▶ [MATERIAL]
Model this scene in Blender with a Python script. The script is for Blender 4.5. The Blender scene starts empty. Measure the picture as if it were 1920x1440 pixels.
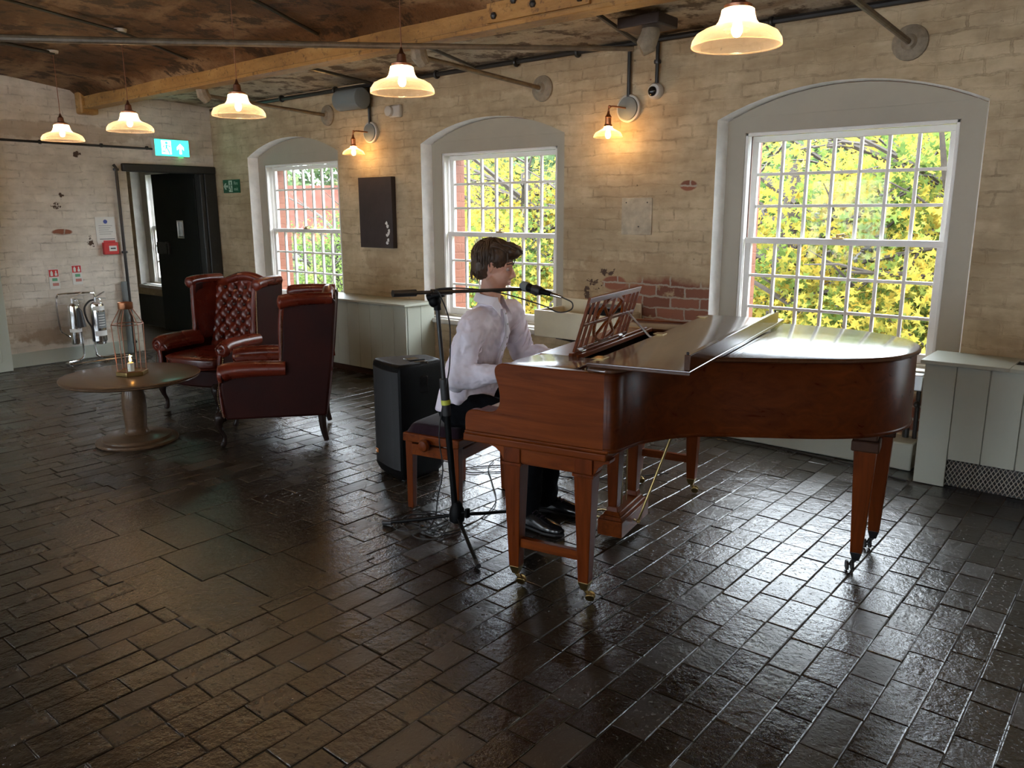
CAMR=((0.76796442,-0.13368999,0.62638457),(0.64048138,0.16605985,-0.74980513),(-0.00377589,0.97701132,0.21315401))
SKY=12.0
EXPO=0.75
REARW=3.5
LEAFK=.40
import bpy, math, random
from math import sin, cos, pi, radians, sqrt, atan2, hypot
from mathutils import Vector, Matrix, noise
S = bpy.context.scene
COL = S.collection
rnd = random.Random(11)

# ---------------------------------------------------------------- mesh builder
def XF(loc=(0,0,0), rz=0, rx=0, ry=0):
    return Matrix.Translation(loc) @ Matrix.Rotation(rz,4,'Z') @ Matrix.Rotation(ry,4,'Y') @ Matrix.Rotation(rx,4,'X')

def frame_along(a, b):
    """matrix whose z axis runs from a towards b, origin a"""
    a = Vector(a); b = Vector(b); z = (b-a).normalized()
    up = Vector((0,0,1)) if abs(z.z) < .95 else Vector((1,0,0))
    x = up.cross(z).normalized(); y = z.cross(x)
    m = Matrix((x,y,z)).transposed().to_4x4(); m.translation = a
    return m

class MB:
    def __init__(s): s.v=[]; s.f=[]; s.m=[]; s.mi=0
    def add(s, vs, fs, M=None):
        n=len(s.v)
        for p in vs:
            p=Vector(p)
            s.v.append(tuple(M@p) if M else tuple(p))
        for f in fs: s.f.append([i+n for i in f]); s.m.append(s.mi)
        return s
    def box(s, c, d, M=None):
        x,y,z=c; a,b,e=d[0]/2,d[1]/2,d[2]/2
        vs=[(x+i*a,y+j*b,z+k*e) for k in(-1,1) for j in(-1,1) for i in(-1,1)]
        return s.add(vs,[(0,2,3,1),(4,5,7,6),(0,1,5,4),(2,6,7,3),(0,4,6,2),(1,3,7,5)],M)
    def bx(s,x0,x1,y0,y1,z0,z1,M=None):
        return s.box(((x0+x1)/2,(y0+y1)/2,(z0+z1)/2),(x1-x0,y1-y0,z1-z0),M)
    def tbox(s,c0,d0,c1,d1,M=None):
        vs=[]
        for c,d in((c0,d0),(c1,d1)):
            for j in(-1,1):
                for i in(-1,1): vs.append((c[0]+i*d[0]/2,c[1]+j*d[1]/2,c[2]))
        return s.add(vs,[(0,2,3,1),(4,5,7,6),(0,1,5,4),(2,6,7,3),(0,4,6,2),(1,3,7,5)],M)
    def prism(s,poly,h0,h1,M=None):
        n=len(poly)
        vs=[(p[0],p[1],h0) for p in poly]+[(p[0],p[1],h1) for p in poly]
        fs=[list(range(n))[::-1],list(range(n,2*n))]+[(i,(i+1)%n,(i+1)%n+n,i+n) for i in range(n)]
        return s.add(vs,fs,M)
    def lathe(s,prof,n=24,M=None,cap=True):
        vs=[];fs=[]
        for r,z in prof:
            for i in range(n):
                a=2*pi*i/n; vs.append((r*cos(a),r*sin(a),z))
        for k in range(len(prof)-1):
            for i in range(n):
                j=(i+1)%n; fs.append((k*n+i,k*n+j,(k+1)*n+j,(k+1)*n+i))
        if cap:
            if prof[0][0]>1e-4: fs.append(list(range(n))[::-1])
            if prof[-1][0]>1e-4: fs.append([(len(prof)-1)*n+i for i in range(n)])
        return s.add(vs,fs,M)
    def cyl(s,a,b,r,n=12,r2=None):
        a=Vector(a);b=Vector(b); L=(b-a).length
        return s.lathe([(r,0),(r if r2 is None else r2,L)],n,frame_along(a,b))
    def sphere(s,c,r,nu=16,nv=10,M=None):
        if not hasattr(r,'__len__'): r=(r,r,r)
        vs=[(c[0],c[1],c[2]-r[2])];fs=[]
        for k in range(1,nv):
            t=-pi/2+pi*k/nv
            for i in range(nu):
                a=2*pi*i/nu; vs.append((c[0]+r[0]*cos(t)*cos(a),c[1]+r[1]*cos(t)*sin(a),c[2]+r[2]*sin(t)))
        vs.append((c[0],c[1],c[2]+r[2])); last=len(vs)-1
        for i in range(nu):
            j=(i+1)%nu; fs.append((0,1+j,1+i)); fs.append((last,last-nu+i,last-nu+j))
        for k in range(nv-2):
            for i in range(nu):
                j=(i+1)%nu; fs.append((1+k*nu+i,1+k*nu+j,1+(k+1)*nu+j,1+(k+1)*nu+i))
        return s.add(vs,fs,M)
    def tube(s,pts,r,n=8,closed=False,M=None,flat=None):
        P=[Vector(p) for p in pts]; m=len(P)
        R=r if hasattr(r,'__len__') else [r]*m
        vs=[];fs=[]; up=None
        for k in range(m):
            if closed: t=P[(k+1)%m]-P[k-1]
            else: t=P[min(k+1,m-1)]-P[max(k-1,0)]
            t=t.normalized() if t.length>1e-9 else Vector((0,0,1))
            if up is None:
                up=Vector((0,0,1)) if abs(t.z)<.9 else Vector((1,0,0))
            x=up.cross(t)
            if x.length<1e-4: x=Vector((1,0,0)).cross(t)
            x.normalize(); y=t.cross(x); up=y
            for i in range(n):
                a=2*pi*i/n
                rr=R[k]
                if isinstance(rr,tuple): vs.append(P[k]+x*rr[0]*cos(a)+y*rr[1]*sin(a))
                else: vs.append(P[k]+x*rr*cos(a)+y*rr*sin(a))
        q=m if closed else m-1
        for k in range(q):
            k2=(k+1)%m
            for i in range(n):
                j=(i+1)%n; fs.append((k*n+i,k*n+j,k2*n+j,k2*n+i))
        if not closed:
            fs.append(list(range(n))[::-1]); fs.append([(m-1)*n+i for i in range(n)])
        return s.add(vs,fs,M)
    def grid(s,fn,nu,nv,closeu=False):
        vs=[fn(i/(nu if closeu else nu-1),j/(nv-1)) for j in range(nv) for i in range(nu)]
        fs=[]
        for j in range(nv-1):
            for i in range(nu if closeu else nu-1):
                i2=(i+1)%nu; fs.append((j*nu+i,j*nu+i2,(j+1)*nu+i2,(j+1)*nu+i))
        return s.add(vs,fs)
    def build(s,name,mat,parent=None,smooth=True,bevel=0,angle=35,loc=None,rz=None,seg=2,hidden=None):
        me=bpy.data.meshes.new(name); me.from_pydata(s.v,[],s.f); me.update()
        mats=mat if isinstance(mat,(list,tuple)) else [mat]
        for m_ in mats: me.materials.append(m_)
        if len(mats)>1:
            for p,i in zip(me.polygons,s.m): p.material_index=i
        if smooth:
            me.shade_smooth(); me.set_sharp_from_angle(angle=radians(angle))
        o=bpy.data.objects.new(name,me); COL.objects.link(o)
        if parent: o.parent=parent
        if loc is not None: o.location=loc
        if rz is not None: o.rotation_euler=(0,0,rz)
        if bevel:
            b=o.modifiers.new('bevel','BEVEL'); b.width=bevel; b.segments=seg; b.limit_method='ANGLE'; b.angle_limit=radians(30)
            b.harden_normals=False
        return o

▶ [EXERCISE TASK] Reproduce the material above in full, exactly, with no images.

▶ [EXERCISE RESULT]
Model this scene in Blender with a Python script. The script is for Blender 4.5. The Blender scene starts empty. Measure the picture as if it were 1920x1440 pixels.
CAMR=((0.76796442,-0.13368999,0.62638457),(0.64048138,0.16605985,-0.74980513),(-0.00377589,0.97701132,0.21315401))
SKY=12.0
EXPO=0.75
REARW=3.5
LEAFK=.40
import bpy, math, random
from math import sin, cos, pi, radians, sqrt, atan2, hypot
from mathutils import Vector, Matrix, noise
S = bpy.context.scene
COL = S.collection
rnd = random.Random(11)

# ---------------------------------------------------------------- mesh builder
def XF(loc=(0,0,0), rz=0, rx=0, ry=0):
    return Matrix.Translation(loc) @ Matrix.Rotation(rz,4,'Z') @ Matrix.Rotation(ry,4,'Y') @ Matrix.Rotation(rx,4,'X')

def frame_along(a, b):
    """matrix whose z axis runs from a towards b, origin a"""
    a = Vector(a); b = Vector(b); z = (b-a).normalized()
    up = Vector((0,0,1)) if abs(z.z) < .95 else Vector((1,0,0))
    x = up.cross(z).normalized(); y = z.cross(x)
    m = Matrix((x,y,z)).transposed().to_4x4(); m.translation = a
    return m

class MB:
    def __init__(s): s.v=[]; s.f=[]; s.m=[]; s.mi=0
    def add(s, vs, fs, M=None):
        n=len(s.v)
        for p in vs:
            p=Vector(p)
            s.v.append(tuple(M@p) if M else tuple(p))
        for f in fs: s.f.append([i+n for i in f]); s.m.append(s.mi)
        return s
    def box(s, c, d, M=None):
        x,y,z=c; a,b,e=d[0]/2,d[1]/2,d[2]/2
        vs=[(x+i*a,y+j*b,z+k*e) for k in(-1,1) for j in(-1,1) for i in(-1,1)]
        return s.add(vs,[(0,2,3,1),(4,5,7,6),(0,1,5,4),(2,6,7,3),(0,4,6,2),(1,3,7,5)],M)
    def bx(s,x0,x1,y0,y1,z0,z1,M=None):
        return s.box(((x0+x1)/2,(y0+y1)/2,(z0+z1)/2),(x1-x0,y1-y0,z1-z0),M)
    def tbox(s,c0,d0,c1,d1,M=None):
        vs=[]
        for c,d in((c0,d0),(c1,d1)):
            for j in(-1,1):
                for i in(-1,1): vs.append((c[0]+i*d[0]/2,c[1]+j*d[1]/2,c[2]))
        return s.add(vs,[(0,2,3,1),(4,5,7,6),(0,1,5,4),(2,6,7,3),(0,4,6,2),(1,3,7,5)],M)
    def prism(s,poly,h0,h1,M=None):
        n=len(poly)
        vs=[(p[0],p[1],h0) for p in poly]+[(p[0],p[1],h1) for p in poly]
        fs=[list(range(n))[::-1],list(range(n,2*n))]+[(i,(i+1)%n,(i+1)%n+n,i+n) for i in range(n)]
        return s.add(vs,fs,M)
    def lathe(s,prof,n=24,M=None,cap=True):
        vs=[];fs=[]
        for r,z in prof:
            for i in range(n):
                a=2*pi*i/n; vs.append((r*cos(a),r*sin(a),z))
        for k in range(len(prof)-1):
            for i in range(n):
                j=(i+1)%n; fs.append((k*n+i,k*n+j,(k+1)*n+j,(k+1)*n+i))
        if cap:
            if prof[0][0]>1e-4: fs.append(list(range(n))[::-1])
            if prof[-1][0]>1e-4: fs.append([(len(prof)-1)*n+i for i in range(n)])
        return s.add(vs,fs,M)
    def cyl(s,a,b,r,n=12,r2=None):
        a=Vector(a);b=Vector(b); L=(b-a).length
        return s.lathe([(r,0),(r if r2 is None else r2,L)],n,frame_along(a,b))
    def sphere(s,c,r,nu=16,nv=10,M=None):
        if not hasattr(r,'__len__'): r=(r,r,r)
        vs=[(c[0],c[1],c[2]-r[2])];fs=[]
        for k in range(1,nv):
            t=-pi/2+pi*k/nv
            for i in range(nu):
                a=2*pi*i/nu; vs.append((c[0]+r[0]*cos(t)*cos(a),c[1]+r[1]*cos(t)*sin(a),c[2]+r[2]*sin(t)))
        vs.append((c[0],c[1],c[2]+r[2])); last=len(vs)-1
        for i in range(nu):
            j=(i+1)%nu; fs.append((0,1+j,1+i)); fs.append((last,last-nu+i,last-nu+j))
        for k in range(nv-2):
            for i in range(nu):
                j=(i+1)%nu; fs.append((1+k*nu+i,1+k*nu+j,1+(k+1)*nu+j,1+(k+1)*nu+i))
        return s.add(vs,fs,M)
    def tube(s,pts,r,n=8,closed=False,M=None,flat=None):
        P=[Vector(p) for p in pts]; m=len(P)
        R=r if hasattr(r,'__len__') else [r]*m
        vs=[];fs=[]; up=None
        for k in range(m):
            if closed: t=P[(k+1)%m]-P[k-1]
            else: t=P[min(k+1,m-1)]-P[max(k-1,0)]
            t=t.normalized() if t.length>1e-9 else Vector((0,0,1))
            if up is None:
                up=Vector((0,0,1)) if abs(t.z)<.9 else Vector((1,0,0))
            x=up.cross(t)
            if x.length<1e-4: x=Vector((1,0,0)).cross(t)
            x.normalize(); y=t.cross(x); up=y
            for i in range(n):
                a=2*pi*i/n
                rr=R[k]
                if isinstance(rr,tuple): vs.append(P[k]+x*rr[0]*cos(a)+y*rr[1]*sin(a))
                else: vs.append(P[k]+x*rr*cos(a)+y*rr*sin(a))
        q=m if closed else m-1
        for k in range(q):
            k2=(k+1)%m
            for i in range(n):
                j=(i+1)%n; fs.append((k*n+i,k*n+j,k2*n+j,k2*n+i))
        if not closed:
            fs.append(list(range(n))[::-1]); fs.append([(m-1)*n+i for i in range(n)])
        return s.add(vs,fs,M)
    def grid(s,fn,nu,nv,closeu=False):
        vs=[fn(i/(nu if closeu else nu-1),j/(nv-1)) for j in range(nv) for i in range(nu)]
        fs=[]
        for j in range(nv-1):
            for i in range(nu if closeu else nu-1):
                i2=(i+1)%nu; fs.append((j*nu+i,j*nu+i2,(j+1)*nu+i2,(j+1)*nu+i))
        return s.add(vs,fs)
    def build(s,name,mat,parent=None,smooth=True,bevel=0,angle=35,loc=None,rz=None,seg=2,hidden=None):
        me=bpy.data.meshes.new(name); me.from_pydata(s.v,[],s.f); me.update()
        mats=mat if isinstance(mat,(list,tuple)) else [mat]
        for m_ in mats: me.materials.append(m_)
        if len(mats)>1:
            for p,i in zip(me.polygons,s.m): p.material_index=i
        if smooth:
            me.shade_smooth(); me.set_sharp_from_angle(angle=radians(angle))
        o=bpy.data.objects.new(name,me); COL.objects.link(o)
        if parent: o.parent=parent
        if loc is not None: o.location=loc
        if rz is not None: o.rotation_euler=(0,0,rz)
        if bevel:
            b=o.modifiers.new('bevel','BEVEL'); b.width=bevel; b.segments=seg; b.limit_method='ANGLE'; b.angle_limit=radians(30)
            b.harden_normals=False
        return o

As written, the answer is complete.